BTW I loved chapter 18. The men couldn't figure out what set of values could build a better boy. Duh. We all learn from examples, role models...........what the hell are you guys doing to lead?

The author seems to assume that if a man isn't married it's because he's deemed unsuitable by a woman. Maybe some of those men just didn't want to marry. Why should they? Once married they'll be expected to earn a decent living, help with home management and child rearing. Do you think that appeals to many men? Nothing in this book indicates that the guys want to do much more than play video games, or play sports.

The idea that role reversal may evolve, and soccer dads will replace soccer moms, may really happen, if women even want to marry these men. Then I suppose it will all start over and men will want to again work outside the home and not spend their lives cleaning, chauffeuring, cooking and caring for the family. Experience is the best teacher; maybe things are evolving the way they must and will change when the men get fed up with their lot in live, and not at what is perceived as a need based on male to female ratios of high school graduates, college graduates,or even college enrollment. Remember the Beatles? "Let it be."
Chapt. 20:
The federal government is not about to channel any of it's military money to education.
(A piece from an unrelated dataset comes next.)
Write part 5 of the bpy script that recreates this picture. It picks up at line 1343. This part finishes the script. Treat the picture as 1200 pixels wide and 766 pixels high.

Second, they are spending money on the educational equity of girls and women because the National Organization of Women protested loud and strong and got things changed. The notion that the teachers "...changed the world for girls..." isn't as true as the fact that NOW got legislation passed that mandated curriculum and standards for schools be changed. So maybe we need a NOM?

I'll fight the good fight for our sons. I want all the boys to be able to succeed while being able to still be boys and have their development understood. I don't think it's all that difficult. Why can't we have more recess? Why can't the kids get breaks during the day to let off steam then return to academics? Let's be reasonable. We're jamming school down their throats and facing resistance.

Having men come to school with toolbelts on might help. And yes, men/dads need to step up to the plate. There are organizations for men who realize they have to stop the downward spiral too many of our boys are on, but not enough men are on board. Obama keeps emphasizing the need for parents to be parents. Tyre's advice to parents emphasizes that men be a part of school in any way they feel comfortable. It isn't happening. Maybe men didn't feel all that comfortable when they were in school and don't want to return for any reason. Or maybe they think anything to do with their child's education is the mom's job. Can partnering with parents help fathers see the need for their support?

I wonder what the rate of gaming is by gender. Are many boys locked into hours of gaming each day? Lots of factors are swirling around in my brain. I'm not sure Tyre has all the right ideas, but she has got us thinking, and I believe we will all consider gender the next time a student doesn't pay attention, creates a disturbance, or mentally drops out, to see if maybe we could handle things differently.

This was an interesting read that I will certainly pass on.